Some members of the Democratic Party have called for new primary elections or caucuses in Michigan. In recent weeks, I have been working diligently with other Michigan leaders to resolve the question of seating Michigan's delegates to the Democratic National Convention. Unless an agreement is reached before the nominating convention, the issue of seating Michigan's delegates will be addressed by the Democratic Convention Credentials Committee.

As you may know, I have not yet endorsed a candidate for the 2008 presidential contest. There are two outstanding candidates in my party seeking the presidential nomination. The debate over who will represent my party is vigorous and healthy, and I look forward to enthusiastically supporting the eventual nominee in the 2008 presidential election.
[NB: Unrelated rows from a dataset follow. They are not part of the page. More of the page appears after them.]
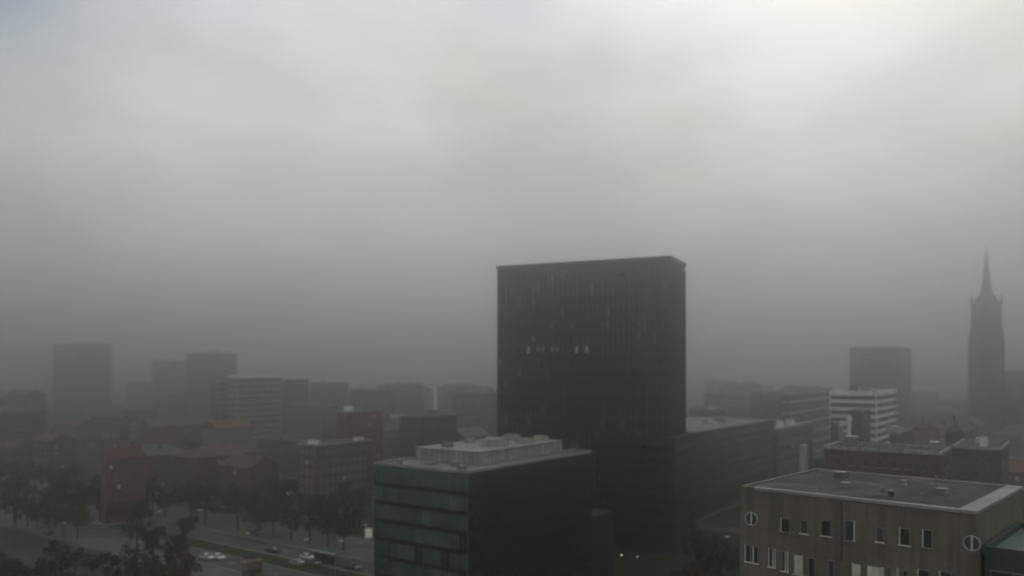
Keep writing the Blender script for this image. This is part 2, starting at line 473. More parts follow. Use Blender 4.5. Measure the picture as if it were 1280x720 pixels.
for (x, y, a, b, h) in ((3, 4, 1.4, 1.4, .8), (4.5, 14, 2.4, 1.2, .6), (2, 20, 1, 1, 1.1), (7, 9, 1.5, 1.5, .7)):
    u = MB(); u.box(0, a, 0, b, 0, h, 'metal_grey'); u.build('roof_unit', ro, (x, y, oh + .121))
m = MB(); m.tube([(30, 6.6, oh + 2.95), (30, 6.6, oh + 5.2)], [.05, .03], 'metal_pale', 6); m.build('aerial', pent)
m = MB(); m.box(ol + .01, ol + 12, .4, ow - .4, 0, 15.5, 'blue_black'); lw = m.build('low_wing', off)
m = MB(); m.box(ol + .3, ol + 11.7, .7, ow - .7, 15.504, 15.6, 'roof_felt'); m.build('wing_roof', lw)
# projecting sign on its left end
sp = op + BX * ow; sg = empty('projecting_sign', (sp.x - .2, sp.y, zt(666, sp.y)), 0)
tag(sg, 'blank pale sign box jutting from the left edge of the green glass office', 'sign')
m = MB(); m.box(-1.55, -.12, -.3, .25, -1.0, 1.0, 'sign_pale')
m.box(-1.62, -.05, -.34, .29, 1.0, 1.06, 'metal_grey'); m.box(-1.62, -.05, -.34, .29, -1.06, -1.0, 'metal_grey'); m.build('sign_box', sg)
m = MB(); m.box(-.12, .5, -.06, .06, .5, .6, 'metal_grey'); m.box(-.12, .5, -.06, .06, -.6, -.5, 'metal_grey'); m.build('bracket', sg)

# ------------------------------------------------------------------ brick building at the right
BY = math.atan2(.736, .677)
ba = Vector((math.cos(BY), math.sin(BY))); bb = Vector((-ba.y, ba.x))
bp = at(1220, 67); bh = 40.0
bw_ = span(bp, bb, 925); bl = 19.0
bld = empty('brick_building', (bp.x, bp.y, 0), BY)
tag(bld, 'dark brick building with round and tall windows under a pale roof edge', 'building')
footprint(bp, ba, bb, bl, bw_)
m = MB(); m.box(0, bl, 0, bw_, 0, bh - .25, 'brick_dark'); m.build('wall', bld)
m = MB(); m.box(.3, bl - .3, .6, bw_ - .3, bh - .246, bh - .12, 'roof_felt'); ro = m.build('roof', bld)
m = MB()
m.box(-.12, .42, -.1, bw_ - 1.6, bh - .245, bh + .03, 'concrete_cap')
m.box(.42, bl, -.1, 1.35, bh - .243, bh + .027, 'concrete_cap')
m.box(.0, bl, bw_ - .4, bw_, bh - .244, bh + .0, 'brick_dark'); m.box(bl - .3, bl, 1.35, bw_ - .4, bh - .242, bh + .02, 'concrete_cap')
m.box(-.02, .42, bw_ - 1.6, bw_ - .4, bh - .247, bh - .01, 'brick_dark')
m.build('parapet', ro)
for (x, y, a, b, h) in ((9, 4.5, .9, .9, .4), (7, 13, .8, .8, .35), (12, 9, .5, .5, .5), (4.5, 8, .4, .4, .4), (14, 16, 1.4, 1.1, .5)):
    u = MB(); u.box(0, a, 0, b, 0, h, rnd.choice(['concrete', 'roof_felt', 'plaster_grey'])); u.box(-.06, a + .06, -.06, b + .06, h + .002, h + .1, 'frame_grey')
    u.build('roof_unit', ro, (x, y, bh - .119))
for (x, y, h) in ((3, 5, .7), (6.5, 9.5, .5), (3.6, 14.5, .8), (10, 17, .6), (15, 7, .9)):
    u = MB(); u.tube([(0, 0, 0), (0, 0, h)], [.07, .07], 'metal_grey', 8); u.tube([(0, 0, h), (0, 0, h + .08)], [.13, .05], 'metal_grey', 8)
    u.build('vent_pipe', ro, (x, y, bh - .119))
u = MB(); u.tube([(.9, 1.9, bh - .05), (.92, bw_ * .5, bh - .07), (.9, bw_ - 1.2, bh - .05)], [.02, .02, .02], 'metal_pale', 5); u.build('lightning_wire', ro)
def fpos(px, py):       # distance along the front and height, for a photo position on the front
    t = span(bp, bb, px); d = (bp + bb * t).y
    return t, zt(py, d)
def hero_window(x0, x1, ytop, ybot, pane='pane', bars='lrb', frame='frame_white', mul=None):
    t1, zt1 = fpos(x0, ytop); t0, _ = fpos(x1, ytop); _, zb = fpos((x0 + x1) / 2, ybot)
    _, zt1 = fpos((x0 + x1) / 2, ytop); w = t1 - t0; h = zt1 - zb
    root_ = MB(); root_.box(-.025, .01, 0, w, 0, h, pane); o = root_.build('window', bld, (-.004, t0, zb))
    m = MB(); f = .085
    m.box(-.06, .01, w - f, w, 0, h, frame if 'l' in bars else 'frame_grey')
    m.box(-.06, .01, 0, f, 0, h, frame if 'r' in bars else 'frame_grey')
    m.box(-.055, .01, f, w - f, h - f, h, 'frame_grey')
    m.box(-.055, .01, f, w - f, 0, .05, 'frame_grey')
    if mul is not None: m.box(-.058, .01, w * (1 - mul) - .05, w * (1 - mul) + .05, .05, h - f, frame)
    m.build('frame', o)
    s = MB(); s.box(-.14, .02, -.08, w + .08, -.09, 0, frame if 'b' in bars else 'frame_grey'); s.build('sill', o)
    return o
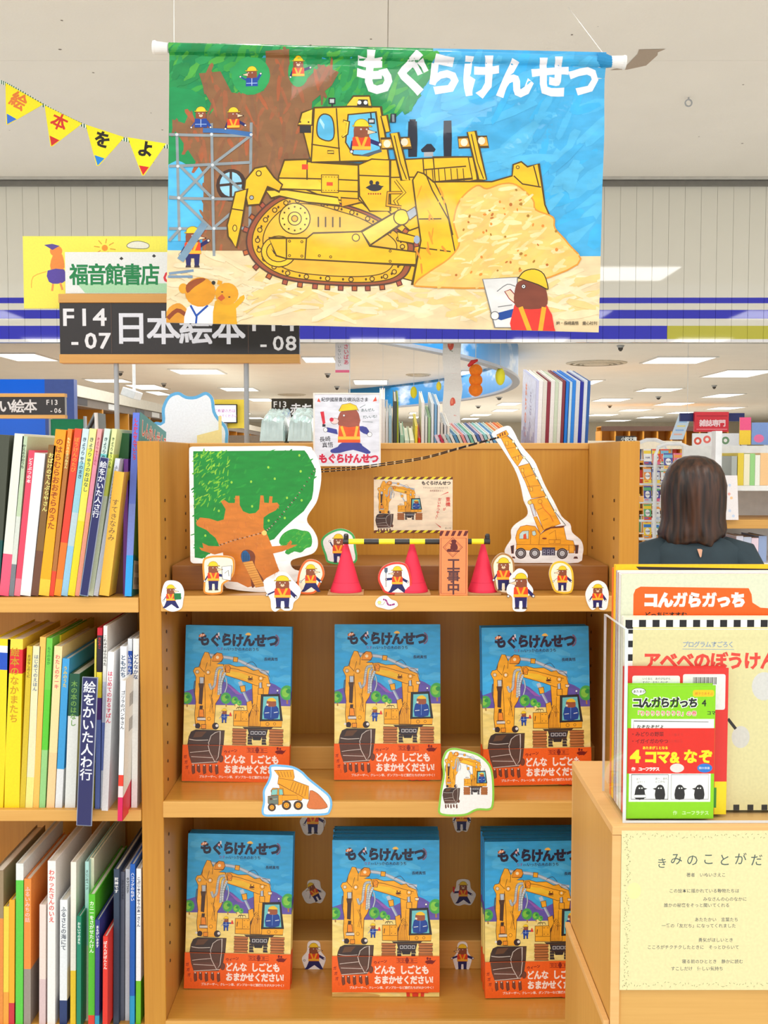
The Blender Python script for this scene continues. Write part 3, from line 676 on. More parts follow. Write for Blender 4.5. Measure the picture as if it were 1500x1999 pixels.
for i, (x0, x1, c, lab) in enumerate(tb):
    top_book(x0, x1, 742 + (i % 3) * 1.5, 2.07, .19, c, lab)
b = top_book(1041, 1046.5, 742, 2.07, .2, (200, 206, 236), 'wide lavender covered book with orange title at the left end of the tall stack')
A = Art(); hb2 = (P(0, 742, 2.07).z - RT - .0225) * 1000; A.rect(0, 0, 200, hb2, (200, 210, 238)); A.text('まちのおとぎ', 60, 20, 30, (220, 110, 50), bold=.05, vert=True); A.text('えほん', 130, 30, 26, (110, 110, 170), bold=.02, vert=True)
for i in range(9): A.rect(10 + i * 21, 130 - i % 3 * 12, 24 + i * 21, 200, (150, 160, 210), ol=(90, 96, 150), w=1)
A.build('side_print', 1, (0, 0), PAINT, b, warp=lambda a_, b_, l: (-.0029 - l * 1e-5, .2 - a_ * .001, (hb2 - b_) * .001), clip=(1, 1, 199, hb2))
mb = MB(); mb.add([(-.97, 2.05 - 1.985, RT + .0221), (.39, 2.05 - 1.985, RT + .0221), (.39, .34, RT + .022 + .053), (-.97, .34, RT + .022 + .053), (-.97, .34, RT + .0221), (.39, .34, RT + .0221)], [(0, 1, 2, 3), (0, 4, 5, 1), (0, 3, 4), (1, 5, 2), (2, 5, 4, 3)]).build('sloped_rest', WOODX, rear)
lefty = [(741, 747, 765, WH, 'white book at the left end of the top row'), (747, 752, 766, (226, 228, 226), 'second white book of the top row'), (753, 758, 790, (206, 212, 214), 'grey white book in the top row beside the framed poster'), (759, 765, 798, (150, 190, 210), 'pale blue short book of the top row'),
         (768, 775, 770, (70, 76, 70), 'dark grey book with olive edge in the top row'), (775, 778, 771, (150, 170, 40), 'thin olive green book in the top row'),
         (781, 789, 836, (150, 196, 170), 'short mint green book in the top row'), (790, 799, 846, (206, 226, 206), 'short pale green box book in the top row'), (800, 809, 846, (228, 230, 196), 'short pale lemon book in the top row'), (810, 815, 818, (236, 214, 60), 'short yellow book in the top row'), (816, 821, 842, (226, 60, 40), 'tiny red book in the top row'),
         (822, 828, 772, (232, 232, 228), 'tall white book behind the crane jib tip at left'), (829, 834, 800, (214, 220, 214), 'grey green book of the centre top row'), (835, 840, 802, (150, 190, 140), 'leaf green book of the centre top row'), (841, 846, 774, (220, 228, 232), 'tall ice white book of the centre top row'),
         (847, 852, 776, (120, 170, 210), 'steel blue book of the centre top row'), (853, 858, 778, (226, 228, 226), 'tall white book left of the paper garland'), (859, 864, 812, (206, 200, 190), 'stone grey book beside the paper garland'), (866, 871, 816, (200, 204, 206), 'light grey book under the paper garland'), (872, 877, 818, (226, 220, 210), 'cream book under the paper garland')]
for x0, x1, vt, c, lab in lefty: top_book(x0, x1, vt + 12, 2.07, .17, c, lab)
pal = [(226, 210, 230), (190, 60, 90), (214, 206, 200), (150, 190, 200), (226, 226, 220), (90, 150, 190), (206, 214, 200), (230, 150, 150), (180, 200, 220), (120, 190, 170), (226, 226, 214), (80, 110, 170), (214, 190, 200), (150, 210, 210), (226, 230, 226), (100, 160, 210), (200, 220, 210), (240, 150, 80), (226, 200, 180), (236, 120, 60), (246, 170, 90)]
nm = 'lilac crimson stone aqua ivory blue sage rose sky mint white indigo mauve cyan pearl azure celadon orange sand vermilion apricot'.split()
for i, c in enumerate(pal):
    x = 893 + i * 7.0
    top_book(x, x + 5.5, 838, 2.07, .16, c, 'thin %s book leaning left in the low slanted row by the crane jib' % nm[i], lean=-26 + i * .15)
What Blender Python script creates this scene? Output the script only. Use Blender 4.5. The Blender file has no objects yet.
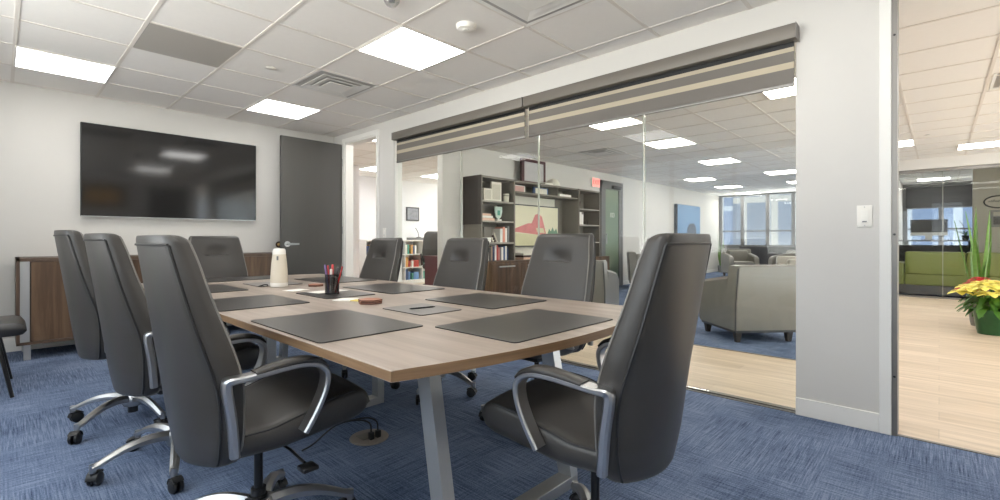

While I continue to follow the primary campaign, you can be assured that I will work toward a more representative and fair presidential nomination process. Thank you again for contacting me.

Sincerely,
Carl Levin

"In order to maintain an untenable position, you have to be actively ignorant."  The Colbert Report


why such a mess
they need to figure out earlier, john mccain will be too powerful.  hillary should drop out she is hurting the party and Obama has more delegates.

url]

http://www.queersunited.blogspot.com


I agree fully,
  I am so tired of the mud slinging going on.  McCain is going to have a walk in the park by the time this mess is over.  

 I have heard enough from Hillary and Bill that I will not vote for Hillary if she is the Democratic Nom.  I will admit I have not been a Hillary supporter as I just don't trust the Clintons but would have voted for her anyway over the republican.  But not anymore.

 Given her 3:00 am phone call crap and saying McCain would be better, her not wanting to do away with all of DOMA. The latest Smears regarding Wright.  That did it for me.

 If it is Hillary, I will vote 3rd party.

If I make sense? it was quite by accident.